Mas o bom menino Haddad também tem lá suas incongruências. Corretamente, continua a defender o déficit zero para este ano mesmo contra o seu partido. Quer porque quer aumentar a receita – sem reduzir gastos. Como não é mágico, aumenta impostos fingindo que não é isso o que está fazendo. Foi o que se viu com o salário mínimo, que cresceu nominalmente, mas teve seu preço: quem ganha até dois mínimos – mais de 2,4 milhões de brasileiros – não mais está isento de imposto de renda, e passa a engordar os cofres do Tesouro. Manobra feia.
Com isso, “o governo dos pobres”do presidente Lula faz com que assalariados de baixa renda financiem o estado, caríssimo e perdulário, que, de quebra, não impõe limites a remunerações públicas milionárias.
Lula vai mais longe. É dele a escolha de lançar o Brasil na contramão do mundo ao investir em combustíveis fósseis, com regalos fiscais à indústria automotiva – paixão de origem do metalúrgico -, defesa da exploração de petróleo na bacia equatorial amazônica e retomada do aumento do refino de petróleo. Nesse caso, acompanhado de um discurso entre a fantasia e a comicidade (se não fosse sério) de que os desvios comprovados do escândalo que acabou conhecido como petrolão fizeram parte de um complô dos Estados Unidos para destruir a Petrobrás. Bom lembrar, que à época, o presidente americano era Barack Obama, democrata que aplaudiu Lula como “o cara” da vez.
Mais grave: o Brasil de Lula tem rechaçado o Ocidente, como se a ditadura chinesa e a autocracia russa, nascida nos escombros do comunismo soviético, fossem mais aderentes aos nossos valores do que as democracias européias e os Estados Unidos, puerilmente ainda pintado como o “Grande Satã”. Facilitou a entrada do Irã no Brics, presidido pela ex Dilma Rousseff, a despeito de o país ser um dos principais financiadores dos grupos terroristas como Hamas, Hezbollah, Houthi e Brigada Fatemi Youn, na Palestina, Líbano, Iêmen e Síria, ameaçando usar armas nucleares para impor a hegemonia islâmica. Tudo a ver com o Brasil.

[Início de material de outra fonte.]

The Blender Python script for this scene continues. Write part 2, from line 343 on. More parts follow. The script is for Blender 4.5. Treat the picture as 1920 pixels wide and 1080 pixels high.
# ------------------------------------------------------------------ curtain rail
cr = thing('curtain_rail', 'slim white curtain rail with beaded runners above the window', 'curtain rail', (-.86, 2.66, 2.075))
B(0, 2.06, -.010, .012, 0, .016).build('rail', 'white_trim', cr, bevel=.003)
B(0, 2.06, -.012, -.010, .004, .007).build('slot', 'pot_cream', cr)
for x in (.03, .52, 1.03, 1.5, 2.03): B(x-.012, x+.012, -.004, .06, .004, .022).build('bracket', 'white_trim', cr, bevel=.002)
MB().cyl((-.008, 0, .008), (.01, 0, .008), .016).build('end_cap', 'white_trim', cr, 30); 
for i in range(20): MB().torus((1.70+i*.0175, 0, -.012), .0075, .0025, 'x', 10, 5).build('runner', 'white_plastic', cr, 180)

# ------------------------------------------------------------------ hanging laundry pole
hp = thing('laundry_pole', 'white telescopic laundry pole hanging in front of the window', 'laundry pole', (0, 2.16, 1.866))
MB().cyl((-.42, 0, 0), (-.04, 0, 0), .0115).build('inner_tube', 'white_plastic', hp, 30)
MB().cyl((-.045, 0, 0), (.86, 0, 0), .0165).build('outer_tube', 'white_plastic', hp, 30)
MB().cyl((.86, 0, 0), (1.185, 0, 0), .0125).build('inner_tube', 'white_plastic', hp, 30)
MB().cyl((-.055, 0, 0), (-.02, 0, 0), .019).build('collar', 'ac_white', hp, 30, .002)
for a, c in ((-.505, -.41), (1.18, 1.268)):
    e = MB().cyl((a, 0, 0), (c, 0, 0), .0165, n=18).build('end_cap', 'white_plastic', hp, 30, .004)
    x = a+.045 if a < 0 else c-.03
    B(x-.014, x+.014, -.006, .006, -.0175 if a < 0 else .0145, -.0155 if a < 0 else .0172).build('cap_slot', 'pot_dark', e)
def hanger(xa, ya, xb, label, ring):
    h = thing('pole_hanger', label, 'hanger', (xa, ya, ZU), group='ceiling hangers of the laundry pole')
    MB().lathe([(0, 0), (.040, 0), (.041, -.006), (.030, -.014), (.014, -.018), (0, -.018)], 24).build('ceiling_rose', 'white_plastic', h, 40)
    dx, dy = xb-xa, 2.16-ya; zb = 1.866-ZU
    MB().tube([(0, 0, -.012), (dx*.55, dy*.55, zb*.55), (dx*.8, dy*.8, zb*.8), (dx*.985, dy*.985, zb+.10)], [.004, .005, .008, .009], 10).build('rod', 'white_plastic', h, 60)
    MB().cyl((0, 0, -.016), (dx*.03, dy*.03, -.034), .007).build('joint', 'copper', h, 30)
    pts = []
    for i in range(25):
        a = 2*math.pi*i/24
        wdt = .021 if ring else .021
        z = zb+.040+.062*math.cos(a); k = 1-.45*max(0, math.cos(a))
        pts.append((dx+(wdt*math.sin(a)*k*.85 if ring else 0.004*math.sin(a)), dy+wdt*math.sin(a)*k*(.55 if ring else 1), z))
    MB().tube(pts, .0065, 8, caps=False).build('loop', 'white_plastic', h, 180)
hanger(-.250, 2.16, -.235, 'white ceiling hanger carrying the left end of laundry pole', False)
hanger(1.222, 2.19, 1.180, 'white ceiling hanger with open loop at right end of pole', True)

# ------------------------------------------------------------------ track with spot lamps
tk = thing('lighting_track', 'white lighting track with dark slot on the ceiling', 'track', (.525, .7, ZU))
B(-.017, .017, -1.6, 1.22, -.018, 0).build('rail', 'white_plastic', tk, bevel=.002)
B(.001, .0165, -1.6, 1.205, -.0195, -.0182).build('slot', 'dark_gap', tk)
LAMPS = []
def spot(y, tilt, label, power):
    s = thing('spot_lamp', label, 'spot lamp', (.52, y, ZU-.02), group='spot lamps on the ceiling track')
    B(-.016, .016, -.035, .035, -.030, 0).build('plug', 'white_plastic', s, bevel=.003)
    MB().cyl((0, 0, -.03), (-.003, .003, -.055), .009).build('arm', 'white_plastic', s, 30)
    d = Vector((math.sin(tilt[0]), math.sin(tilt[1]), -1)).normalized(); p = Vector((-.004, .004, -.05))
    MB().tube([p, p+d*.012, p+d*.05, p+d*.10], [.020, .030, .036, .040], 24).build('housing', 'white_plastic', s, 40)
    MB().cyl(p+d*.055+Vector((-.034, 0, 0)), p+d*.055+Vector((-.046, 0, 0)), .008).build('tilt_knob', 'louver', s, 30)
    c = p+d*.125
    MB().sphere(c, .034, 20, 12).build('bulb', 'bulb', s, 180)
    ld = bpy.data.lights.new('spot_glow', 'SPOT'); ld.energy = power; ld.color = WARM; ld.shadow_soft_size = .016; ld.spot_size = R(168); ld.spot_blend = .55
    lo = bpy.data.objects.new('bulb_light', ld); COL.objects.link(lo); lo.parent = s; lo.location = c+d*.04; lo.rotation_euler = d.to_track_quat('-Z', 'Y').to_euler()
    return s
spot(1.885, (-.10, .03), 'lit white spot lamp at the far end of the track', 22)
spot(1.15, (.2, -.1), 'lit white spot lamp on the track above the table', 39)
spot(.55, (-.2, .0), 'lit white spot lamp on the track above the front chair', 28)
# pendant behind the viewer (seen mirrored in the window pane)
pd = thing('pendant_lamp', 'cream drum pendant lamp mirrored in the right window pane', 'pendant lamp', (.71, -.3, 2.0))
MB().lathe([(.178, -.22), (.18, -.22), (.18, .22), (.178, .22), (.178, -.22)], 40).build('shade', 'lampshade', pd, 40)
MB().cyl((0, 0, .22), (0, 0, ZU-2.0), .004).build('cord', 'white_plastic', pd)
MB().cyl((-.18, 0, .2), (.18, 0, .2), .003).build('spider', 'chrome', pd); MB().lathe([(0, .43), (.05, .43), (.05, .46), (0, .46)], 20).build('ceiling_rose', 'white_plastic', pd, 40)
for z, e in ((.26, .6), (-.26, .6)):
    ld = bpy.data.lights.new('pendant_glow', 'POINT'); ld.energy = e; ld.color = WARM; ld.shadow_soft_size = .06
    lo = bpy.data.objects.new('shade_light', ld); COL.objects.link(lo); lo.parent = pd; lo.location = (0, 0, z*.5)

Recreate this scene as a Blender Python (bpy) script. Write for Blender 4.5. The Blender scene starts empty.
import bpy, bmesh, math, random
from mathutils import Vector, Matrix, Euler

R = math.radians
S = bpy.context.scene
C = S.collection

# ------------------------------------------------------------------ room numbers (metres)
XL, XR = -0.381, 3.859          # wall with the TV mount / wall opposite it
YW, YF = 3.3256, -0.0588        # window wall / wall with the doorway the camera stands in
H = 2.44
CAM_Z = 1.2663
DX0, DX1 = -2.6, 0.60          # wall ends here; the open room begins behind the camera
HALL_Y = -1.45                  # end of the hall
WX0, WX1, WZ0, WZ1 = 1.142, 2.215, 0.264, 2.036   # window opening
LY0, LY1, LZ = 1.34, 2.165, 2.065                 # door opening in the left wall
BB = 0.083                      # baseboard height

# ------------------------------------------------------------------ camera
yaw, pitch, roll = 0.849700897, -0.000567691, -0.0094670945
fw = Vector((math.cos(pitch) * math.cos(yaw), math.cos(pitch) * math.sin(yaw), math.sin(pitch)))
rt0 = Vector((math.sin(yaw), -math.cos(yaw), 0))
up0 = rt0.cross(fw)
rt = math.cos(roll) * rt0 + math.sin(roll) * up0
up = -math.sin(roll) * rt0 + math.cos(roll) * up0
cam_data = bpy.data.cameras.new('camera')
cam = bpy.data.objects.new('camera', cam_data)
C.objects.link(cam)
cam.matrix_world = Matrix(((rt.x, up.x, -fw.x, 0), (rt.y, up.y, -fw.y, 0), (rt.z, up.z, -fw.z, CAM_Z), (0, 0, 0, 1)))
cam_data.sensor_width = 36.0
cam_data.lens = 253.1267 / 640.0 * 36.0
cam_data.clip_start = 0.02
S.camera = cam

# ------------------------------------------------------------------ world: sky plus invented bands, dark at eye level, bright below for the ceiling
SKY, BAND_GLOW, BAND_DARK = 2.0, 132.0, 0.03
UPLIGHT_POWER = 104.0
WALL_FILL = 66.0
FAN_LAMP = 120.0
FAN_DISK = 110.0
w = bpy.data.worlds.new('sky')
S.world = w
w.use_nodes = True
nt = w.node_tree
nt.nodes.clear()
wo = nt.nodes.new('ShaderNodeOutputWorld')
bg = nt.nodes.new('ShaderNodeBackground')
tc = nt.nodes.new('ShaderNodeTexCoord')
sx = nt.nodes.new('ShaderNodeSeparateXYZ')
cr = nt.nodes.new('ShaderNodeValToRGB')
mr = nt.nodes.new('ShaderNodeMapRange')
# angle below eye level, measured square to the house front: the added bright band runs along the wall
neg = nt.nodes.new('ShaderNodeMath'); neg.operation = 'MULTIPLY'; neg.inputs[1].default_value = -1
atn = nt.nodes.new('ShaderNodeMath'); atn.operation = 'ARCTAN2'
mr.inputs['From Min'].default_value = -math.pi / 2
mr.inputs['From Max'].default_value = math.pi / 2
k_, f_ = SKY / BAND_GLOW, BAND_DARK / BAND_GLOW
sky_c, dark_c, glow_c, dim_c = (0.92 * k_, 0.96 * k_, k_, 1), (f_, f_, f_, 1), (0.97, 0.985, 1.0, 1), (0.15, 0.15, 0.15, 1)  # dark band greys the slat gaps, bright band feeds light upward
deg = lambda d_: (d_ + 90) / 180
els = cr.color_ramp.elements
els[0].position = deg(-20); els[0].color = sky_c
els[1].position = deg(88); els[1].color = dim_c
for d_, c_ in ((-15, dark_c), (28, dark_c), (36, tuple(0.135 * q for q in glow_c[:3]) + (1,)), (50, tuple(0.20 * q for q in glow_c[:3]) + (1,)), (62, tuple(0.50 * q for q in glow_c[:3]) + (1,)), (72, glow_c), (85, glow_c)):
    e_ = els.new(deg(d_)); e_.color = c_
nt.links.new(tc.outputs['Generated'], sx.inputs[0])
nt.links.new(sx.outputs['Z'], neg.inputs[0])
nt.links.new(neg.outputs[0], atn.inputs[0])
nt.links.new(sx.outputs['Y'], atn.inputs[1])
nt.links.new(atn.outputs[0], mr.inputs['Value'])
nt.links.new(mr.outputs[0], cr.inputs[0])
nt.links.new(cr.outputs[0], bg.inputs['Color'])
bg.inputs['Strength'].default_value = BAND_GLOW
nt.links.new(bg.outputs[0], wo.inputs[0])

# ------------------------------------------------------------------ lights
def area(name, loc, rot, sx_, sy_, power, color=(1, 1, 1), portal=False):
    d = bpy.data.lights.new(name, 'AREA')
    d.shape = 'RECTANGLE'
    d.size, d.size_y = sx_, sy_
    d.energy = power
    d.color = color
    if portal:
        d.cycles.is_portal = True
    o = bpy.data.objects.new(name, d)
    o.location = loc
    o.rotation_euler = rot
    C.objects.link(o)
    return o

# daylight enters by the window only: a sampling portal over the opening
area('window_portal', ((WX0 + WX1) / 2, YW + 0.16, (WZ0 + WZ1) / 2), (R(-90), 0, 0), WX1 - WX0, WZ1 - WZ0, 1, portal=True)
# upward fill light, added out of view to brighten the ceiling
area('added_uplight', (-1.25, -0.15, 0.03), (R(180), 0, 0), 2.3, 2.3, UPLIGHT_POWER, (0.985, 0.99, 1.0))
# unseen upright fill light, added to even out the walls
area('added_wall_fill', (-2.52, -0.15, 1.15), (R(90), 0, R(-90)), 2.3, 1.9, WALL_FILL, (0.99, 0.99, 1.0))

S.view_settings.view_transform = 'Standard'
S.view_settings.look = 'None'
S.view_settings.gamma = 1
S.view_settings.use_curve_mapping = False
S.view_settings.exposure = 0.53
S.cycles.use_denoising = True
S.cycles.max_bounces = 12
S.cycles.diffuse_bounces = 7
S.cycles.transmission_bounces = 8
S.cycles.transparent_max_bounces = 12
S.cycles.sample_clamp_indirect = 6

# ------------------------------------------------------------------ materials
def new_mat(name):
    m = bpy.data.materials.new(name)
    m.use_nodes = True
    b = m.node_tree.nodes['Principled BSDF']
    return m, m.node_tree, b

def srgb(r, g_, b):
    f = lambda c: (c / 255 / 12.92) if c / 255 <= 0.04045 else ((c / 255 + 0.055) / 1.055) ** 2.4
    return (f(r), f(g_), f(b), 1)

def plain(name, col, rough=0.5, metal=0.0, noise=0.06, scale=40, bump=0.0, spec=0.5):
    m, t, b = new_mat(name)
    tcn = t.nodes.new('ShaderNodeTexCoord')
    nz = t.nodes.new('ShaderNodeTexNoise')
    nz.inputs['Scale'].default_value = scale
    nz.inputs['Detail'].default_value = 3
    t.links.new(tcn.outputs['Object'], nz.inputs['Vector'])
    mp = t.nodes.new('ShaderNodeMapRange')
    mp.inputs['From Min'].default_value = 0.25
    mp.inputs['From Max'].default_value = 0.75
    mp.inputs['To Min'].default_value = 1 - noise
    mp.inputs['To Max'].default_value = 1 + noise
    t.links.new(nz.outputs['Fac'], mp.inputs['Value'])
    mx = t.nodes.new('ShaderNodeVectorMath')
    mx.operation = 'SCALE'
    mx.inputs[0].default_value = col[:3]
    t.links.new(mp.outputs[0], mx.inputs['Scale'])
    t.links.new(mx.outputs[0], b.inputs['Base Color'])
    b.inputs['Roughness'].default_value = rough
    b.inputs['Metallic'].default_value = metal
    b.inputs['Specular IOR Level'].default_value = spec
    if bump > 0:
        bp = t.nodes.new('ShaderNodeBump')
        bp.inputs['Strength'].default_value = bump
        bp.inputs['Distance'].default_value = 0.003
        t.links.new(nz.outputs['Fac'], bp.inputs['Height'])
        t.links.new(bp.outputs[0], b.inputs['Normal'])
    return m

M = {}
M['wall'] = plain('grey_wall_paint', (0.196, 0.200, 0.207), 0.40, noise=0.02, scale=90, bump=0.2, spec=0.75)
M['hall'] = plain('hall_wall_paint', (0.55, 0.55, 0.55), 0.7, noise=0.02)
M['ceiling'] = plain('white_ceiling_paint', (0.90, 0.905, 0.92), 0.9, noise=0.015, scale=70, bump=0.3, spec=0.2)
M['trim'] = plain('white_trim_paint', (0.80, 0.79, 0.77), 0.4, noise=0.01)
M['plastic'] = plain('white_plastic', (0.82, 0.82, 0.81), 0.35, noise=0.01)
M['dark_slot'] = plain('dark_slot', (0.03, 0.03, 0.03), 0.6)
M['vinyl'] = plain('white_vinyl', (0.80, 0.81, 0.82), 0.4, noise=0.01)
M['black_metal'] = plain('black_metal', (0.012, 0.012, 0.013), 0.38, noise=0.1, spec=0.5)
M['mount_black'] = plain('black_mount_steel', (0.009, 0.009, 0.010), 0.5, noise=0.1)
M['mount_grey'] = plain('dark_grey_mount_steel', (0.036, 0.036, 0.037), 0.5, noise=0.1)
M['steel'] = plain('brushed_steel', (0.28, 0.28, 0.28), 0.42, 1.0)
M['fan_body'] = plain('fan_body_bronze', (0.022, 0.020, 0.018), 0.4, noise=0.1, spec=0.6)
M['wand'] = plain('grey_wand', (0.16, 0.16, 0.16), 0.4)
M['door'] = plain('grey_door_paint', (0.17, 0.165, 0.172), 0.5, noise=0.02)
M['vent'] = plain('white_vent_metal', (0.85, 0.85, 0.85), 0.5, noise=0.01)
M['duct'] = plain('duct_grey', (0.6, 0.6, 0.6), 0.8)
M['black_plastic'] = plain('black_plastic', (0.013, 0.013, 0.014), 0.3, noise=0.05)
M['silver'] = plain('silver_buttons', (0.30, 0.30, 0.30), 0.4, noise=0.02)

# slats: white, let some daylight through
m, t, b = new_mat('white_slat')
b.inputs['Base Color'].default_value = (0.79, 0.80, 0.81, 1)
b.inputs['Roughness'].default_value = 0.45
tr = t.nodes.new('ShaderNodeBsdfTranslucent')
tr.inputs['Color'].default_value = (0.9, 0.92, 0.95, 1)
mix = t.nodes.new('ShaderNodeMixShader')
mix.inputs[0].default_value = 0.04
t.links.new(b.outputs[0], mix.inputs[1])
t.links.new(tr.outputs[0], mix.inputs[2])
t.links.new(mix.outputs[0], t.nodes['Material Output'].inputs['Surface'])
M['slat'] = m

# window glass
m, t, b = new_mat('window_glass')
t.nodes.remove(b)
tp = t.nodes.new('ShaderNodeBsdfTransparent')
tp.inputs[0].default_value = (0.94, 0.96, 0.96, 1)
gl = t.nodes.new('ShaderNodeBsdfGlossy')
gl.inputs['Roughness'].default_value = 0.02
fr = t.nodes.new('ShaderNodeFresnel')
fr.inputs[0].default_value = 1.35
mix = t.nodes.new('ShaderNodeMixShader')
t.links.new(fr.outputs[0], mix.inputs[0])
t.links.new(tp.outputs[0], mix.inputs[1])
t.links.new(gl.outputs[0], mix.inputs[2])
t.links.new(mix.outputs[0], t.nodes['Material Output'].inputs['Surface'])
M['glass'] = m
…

Embora alimentasse relações fraternas antigas com ditadores e ditaduras – Venezuela, Cuba, Guatemala -, Lula venceu as eleições de 2022 por conseguir convencer a maioria da natureza democrática que imprimiria a seu governo. O primeiro cumprimento que recebeu minutos depois de eleito foi do presidente americano Joe Biden, gesto que evidenciava o repúdio dos Estados Unidos a tentativas golpistas. Devolveu a gentileza como um amigo da onça, optando por apoiar países que têm ojeriza à democracia. Pior: sem qualquer ganho para o Brasil, que, com a pá virada, insiste na sua desarrumação.